Scene script records:
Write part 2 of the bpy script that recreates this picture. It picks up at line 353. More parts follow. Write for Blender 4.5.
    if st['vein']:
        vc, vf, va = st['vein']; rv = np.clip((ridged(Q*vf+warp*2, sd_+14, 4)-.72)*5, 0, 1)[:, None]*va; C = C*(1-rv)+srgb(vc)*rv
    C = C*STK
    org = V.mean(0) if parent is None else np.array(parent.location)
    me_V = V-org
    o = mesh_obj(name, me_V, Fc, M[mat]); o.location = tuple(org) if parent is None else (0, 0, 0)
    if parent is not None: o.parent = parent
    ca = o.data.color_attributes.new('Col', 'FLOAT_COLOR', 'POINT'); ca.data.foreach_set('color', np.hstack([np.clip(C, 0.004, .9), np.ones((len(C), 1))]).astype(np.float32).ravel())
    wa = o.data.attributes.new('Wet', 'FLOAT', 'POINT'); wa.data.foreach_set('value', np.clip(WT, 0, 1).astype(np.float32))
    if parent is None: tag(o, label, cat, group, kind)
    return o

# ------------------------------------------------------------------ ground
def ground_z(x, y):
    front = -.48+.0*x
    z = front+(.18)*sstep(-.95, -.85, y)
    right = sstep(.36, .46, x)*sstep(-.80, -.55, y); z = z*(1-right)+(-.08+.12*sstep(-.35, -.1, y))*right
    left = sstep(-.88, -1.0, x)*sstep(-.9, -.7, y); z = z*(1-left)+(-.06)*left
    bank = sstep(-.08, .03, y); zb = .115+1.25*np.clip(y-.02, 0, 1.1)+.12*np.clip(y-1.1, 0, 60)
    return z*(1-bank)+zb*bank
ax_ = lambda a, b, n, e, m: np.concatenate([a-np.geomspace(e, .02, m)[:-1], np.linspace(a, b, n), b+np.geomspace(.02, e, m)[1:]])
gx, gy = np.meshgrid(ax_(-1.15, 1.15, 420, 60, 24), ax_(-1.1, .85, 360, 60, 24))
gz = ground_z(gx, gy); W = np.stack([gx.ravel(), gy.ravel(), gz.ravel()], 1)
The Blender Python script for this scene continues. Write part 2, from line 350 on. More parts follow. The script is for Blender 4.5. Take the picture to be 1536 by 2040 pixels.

- [REQUEST] Where a line above includes "Blender", copy that line.

- [OUTPUT OF THE TASK]
Write part 2 of the bpy script that recreates this picture. It picks up at line 353. More parts follow. Write for Blender 4.5.
The Blender Python script for this scene continues. Write part 2, from line 350 on. More parts follow. The script is for Blender 4.5. Take the picture to be 1536 by 2040 pixels.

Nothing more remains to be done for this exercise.